=== Information provided ===
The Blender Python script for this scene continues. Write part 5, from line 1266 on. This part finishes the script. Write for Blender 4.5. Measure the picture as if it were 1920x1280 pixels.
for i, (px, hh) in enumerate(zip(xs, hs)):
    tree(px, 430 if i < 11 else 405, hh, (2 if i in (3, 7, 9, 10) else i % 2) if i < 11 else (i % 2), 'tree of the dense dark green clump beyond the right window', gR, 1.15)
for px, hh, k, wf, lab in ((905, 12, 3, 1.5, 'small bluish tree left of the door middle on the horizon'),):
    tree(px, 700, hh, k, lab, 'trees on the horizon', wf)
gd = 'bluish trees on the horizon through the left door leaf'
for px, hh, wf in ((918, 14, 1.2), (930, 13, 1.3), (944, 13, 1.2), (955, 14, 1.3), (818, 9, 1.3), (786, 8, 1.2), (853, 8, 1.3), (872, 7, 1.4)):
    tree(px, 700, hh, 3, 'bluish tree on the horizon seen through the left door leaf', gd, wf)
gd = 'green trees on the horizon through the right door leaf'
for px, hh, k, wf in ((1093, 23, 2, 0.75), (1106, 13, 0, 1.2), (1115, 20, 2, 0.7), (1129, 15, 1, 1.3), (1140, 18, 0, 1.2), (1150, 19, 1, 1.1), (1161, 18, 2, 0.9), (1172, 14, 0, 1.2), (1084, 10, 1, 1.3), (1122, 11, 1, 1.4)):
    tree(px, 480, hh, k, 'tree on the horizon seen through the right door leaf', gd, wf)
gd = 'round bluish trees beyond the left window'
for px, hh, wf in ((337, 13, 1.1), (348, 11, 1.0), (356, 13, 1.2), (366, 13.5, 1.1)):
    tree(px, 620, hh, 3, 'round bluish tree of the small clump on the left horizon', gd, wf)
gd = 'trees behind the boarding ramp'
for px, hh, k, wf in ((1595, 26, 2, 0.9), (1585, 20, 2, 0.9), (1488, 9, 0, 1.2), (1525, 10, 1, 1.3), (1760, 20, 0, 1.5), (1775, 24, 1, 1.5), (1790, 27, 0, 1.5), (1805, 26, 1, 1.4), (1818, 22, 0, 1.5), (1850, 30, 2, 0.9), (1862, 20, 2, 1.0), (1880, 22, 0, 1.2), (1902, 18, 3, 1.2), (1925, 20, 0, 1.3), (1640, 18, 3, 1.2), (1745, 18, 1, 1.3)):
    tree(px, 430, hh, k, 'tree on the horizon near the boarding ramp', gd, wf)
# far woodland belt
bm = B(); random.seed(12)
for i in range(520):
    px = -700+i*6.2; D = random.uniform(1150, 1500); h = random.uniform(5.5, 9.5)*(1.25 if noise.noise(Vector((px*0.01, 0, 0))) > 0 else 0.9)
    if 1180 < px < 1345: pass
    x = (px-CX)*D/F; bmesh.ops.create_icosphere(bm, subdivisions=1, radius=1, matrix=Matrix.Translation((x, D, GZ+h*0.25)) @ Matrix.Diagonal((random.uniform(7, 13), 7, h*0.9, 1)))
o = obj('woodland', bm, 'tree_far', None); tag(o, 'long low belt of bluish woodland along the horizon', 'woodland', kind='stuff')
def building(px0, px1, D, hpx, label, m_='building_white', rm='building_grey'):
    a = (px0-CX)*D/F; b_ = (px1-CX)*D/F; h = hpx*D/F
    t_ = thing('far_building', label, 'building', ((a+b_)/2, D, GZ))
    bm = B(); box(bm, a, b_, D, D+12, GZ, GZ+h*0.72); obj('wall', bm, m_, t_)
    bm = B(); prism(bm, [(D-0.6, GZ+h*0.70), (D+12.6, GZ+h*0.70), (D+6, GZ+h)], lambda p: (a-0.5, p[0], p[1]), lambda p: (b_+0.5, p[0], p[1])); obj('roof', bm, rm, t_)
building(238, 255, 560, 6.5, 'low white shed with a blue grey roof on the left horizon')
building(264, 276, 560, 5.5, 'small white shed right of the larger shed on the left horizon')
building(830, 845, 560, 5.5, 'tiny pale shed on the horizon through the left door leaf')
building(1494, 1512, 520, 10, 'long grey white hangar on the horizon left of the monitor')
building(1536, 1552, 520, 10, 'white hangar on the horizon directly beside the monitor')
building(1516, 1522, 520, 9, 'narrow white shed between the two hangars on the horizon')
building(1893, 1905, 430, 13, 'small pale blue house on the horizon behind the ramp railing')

=== Request ===
Set down the listing above in full, please, exactly as it appears.

=== Output below ===
The Blender Python script for this scene continues. Write part 5, from line 1266 on. This part finishes the script. Write for Blender 4.5. Measure the picture as if it were 1920x1280 pixels.
for i, (px, hh) in enumerate(zip(xs, hs)):
    tree(px, 430 if i < 11 else 405, hh, (2 if i in (3, 7, 9, 10) else i % 2) if i < 11 else (i % 2), 'tree of the dense dark green clump beyond the right window', gR, 1.15)
for px, hh, k, wf, lab in ((905, 12, 3, 1.5, 'small bluish tree left of the door middle on the horizon'),):
    tree(px, 700, hh, k, lab, 'trees on the horizon', wf)
gd = 'bluish trees on the horizon through the left door leaf'
for px, hh, wf in ((918, 14, 1.2), (930, 13, 1.3), (944, 13, 1.2), (955, 14, 1.3), (818, 9, 1.3), (786, 8, 1.2), (853, 8, 1.3), (872, 7, 1.4)):
    tree(px, 700, hh, 3, 'bluish tree on the horizon seen through the left door leaf', gd, wf)
gd = 'green trees on the horizon through the right door leaf'
for px, hh, k, wf in ((1093, 23, 2, 0.75), (1106, 13, 0, 1.2), (1115, 20, 2, 0.7), (1129, 15, 1, 1.3), (1140, 18, 0, 1.2), (1150, 19, 1, 1.1), (1161, 18, 2, 0.9), (1172, 14, 0, 1.2), (1084, 10, 1, 1.3), (1122, 11, 1, 1.4)):
    tree(px, 480, hh, k, 'tree on the horizon seen through the right door leaf', gd, wf)
gd = 'round bluish trees beyond the left window'
for px, hh, wf in ((337, 13, 1.1), (348, 11, 1.0), (356, 13, 1.2), (366, 13.5, 1.1)):
    tree(px, 620, hh, 3, 'round bluish tree of the small clump on the left horizon', gd, wf)
gd = 'trees behind the boarding ramp'
for px, hh, k, wf in ((1595, 26, 2, 0.9), (1585, 20, 2, 0.9), (1488, 9, 0, 1.2), (1525, 10, 1, 1.3), (1760, 20, 0, 1.5), (1775, 24, 1, 1.5), (1790, 27, 0, 1.5), (1805, 26, 1, 1.4), (1818, 22, 0, 1.5), (1850, 30, 2, 0.9), (1862, 20, 2, 1.0), (1880, 22, 0, 1.2), (1902, 18, 3, 1.2), (1925, 20, 0, 1.3), (1640, 18, 3, 1.2), (1745, 18, 1, 1.3)):
    tree(px, 430, hh, k, 'tree on the horizon near the boarding ramp', gd, wf)
# far woodland belt
bm = B(); random.seed(12)
for i in range(520):
    px = -700+i*6.2; D = random.uniform(1150, 1500); h = random.uniform(5.5, 9.5)*(1.25 if noise.noise(Vector((px*0.01, 0, 0))) > 0 else 0.9)
    if 1180 < px < 1345: pass
    x = (px-CX)*D/F; bmesh.ops.create_icosphere(bm, subdivisions=1, radius=1, matrix=Matrix.Translation((x, D, GZ+h*0.25)) @ Matrix.Diagonal((random.uniform(7, 13), 7, h*0.9, 1)))
o = obj('woodland', bm, 'tree_far', None); tag(o, 'long low belt of bluish woodland along the horizon', 'woodland', kind='stuff')
def building(px0, px1, D, hpx, label, m_='building_white', rm='building_grey'):
    a = (px0-CX)*D/F; b_ = (px1-CX)*D/F; h = hpx*D/F
    t_ = thing('far_building', label, 'building', ((a+b_)/2, D, GZ))
    bm = B(); box(bm, a, b_, D, D+12, GZ, GZ+h*0.72); obj('wall', bm, m_, t_)
    bm = B(); prism(bm, [(D-0.6, GZ+h*0.70), (D+12.6, GZ+h*0.70), (D+6, GZ+h)], lambda p: (a-0.5, p[0], p[1]), lambda p: (b_+0.5, p[0], p[1])); obj('roof', bm, rm, t_)
building(238, 255, 560, 6.5, 'low white shed with a blue grey roof on the left horizon')
building(264, 276, 560, 5.5, 'small white shed right of the larger shed on the left horizon')
building(830, 845, 560, 5.5, 'tiny pale shed on the horizon through the left door leaf')
building(1494, 1512, 520, 10, 'long grey white hangar on the horizon left of the monitor')
building(1536, 1552, 520, 10, 'white hangar on the horizon directly beside the monitor')
building(1516, 1522, 520, 9, 'narrow white shed between the two hangars on the horizon')
building(1893, 1905, 430, 13, 'small pale blue house on the horizon behind the ramp railing')